Nothing to say about saying nothing

IS ANYONE truly upset about the Armagh footballers’ media ban?
The Armagh footballers aren’t. The management team isn’t. The vast majority of people in the country are no doubt getting on with their lives, beset on all sides by Irish Water, Russia’s ban on EU produce, the blizzard of World War I commemorations, but surviving all the same without the wit and wisdom of the Orchard County football team.
The media is unhappy with the Armagh footballers’ ban, but nothing is guaranteed to stoke the fires of apathy in the public like the unhappiness of the media, so we can move on from that aspect of the matter pretty swiftly.
The Armagh media ban is valuable for a few reasons, however, both within the GAA world and without.
For one, it points up the ramshackle state of relations between players and media. This is significant not because a breakdown in those relations is an inconvenience to reporters, but because it illustrates the vacuum between the two sides.
The player is not under any obligation other than that of native politeness to speak to the media; if he is so minded he need never give an interview in his playing career, and some players choose not to. He cannot be compelled to give his thoughts under any circumstances; after all, he has signed no contract binding him to media duties.
What is significant here is the potential for inducement to intrude in this vacuum: when this writer’s book GAAconomics came out last year many people fixated on GAA Director-General Paraic Duffy’s comments on satellite broadcasting deals, particularly when the Sky deal was signed in April.
Fewer people referred to the comments of Mick O’Keeffe of Pembroke Communications regarding the payment of players for media commitments.

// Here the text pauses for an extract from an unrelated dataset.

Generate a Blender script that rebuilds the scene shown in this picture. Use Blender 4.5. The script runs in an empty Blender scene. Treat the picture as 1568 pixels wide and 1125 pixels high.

O’Keeffe pointed out that most intercounty players are off limits to the media during the height of the championship summer anyway, and added it might be worth looking into offering counties a cash incentive — whether for player holiday funds or county board projects — as they go deeper into the championship to make players available to the media.
Perhaps the most significant point, though, is the one allied to the quote at the top of this piece by the late David Foster Wallace, one which questions the wisdom of expecting value from athlete commentary on one hand, and queries the reason behind our disappointment when that value doesn’t materialise.
To my mind the Armagh footballers may have done us all some service, as we manage, somehow, to enjoy the lead-in to the game, and the event itself, without being subjected to a parade of cliches, bumping gently against each other like icebergs bobbing in the sea, each one nudging its fellows along in a never-ending litany.
Clearly there are intelligent sportspeople out there with fully-evolved adult opinions on all sorts of matters.
It was refreshing for this writer to sit down with a Cork football player last week and hear him discuss the impact of the conflict in Ukraine on energy prices in this country; it’s hardly a coincidence that that player is almost 30 and therefore has had a chance to develop opinions and insights which would be beyond the reach of most players as they begin their senior careers in their late teens or early twenties.
I don’t know if the Armagh footballers have read David Foster Wallace, but they seem to have modelled their media approach on his opinions.
The real secret behind top athletes’ genius, then, may be as esoteric and obvious and dull and profound as silence itself.
The real, many-veiled answer to the question of just what goes through a great player’s mind as he stands at the centre of hostile crowd-nose and lines up the free-throw that decides the game might well be: nothing at all.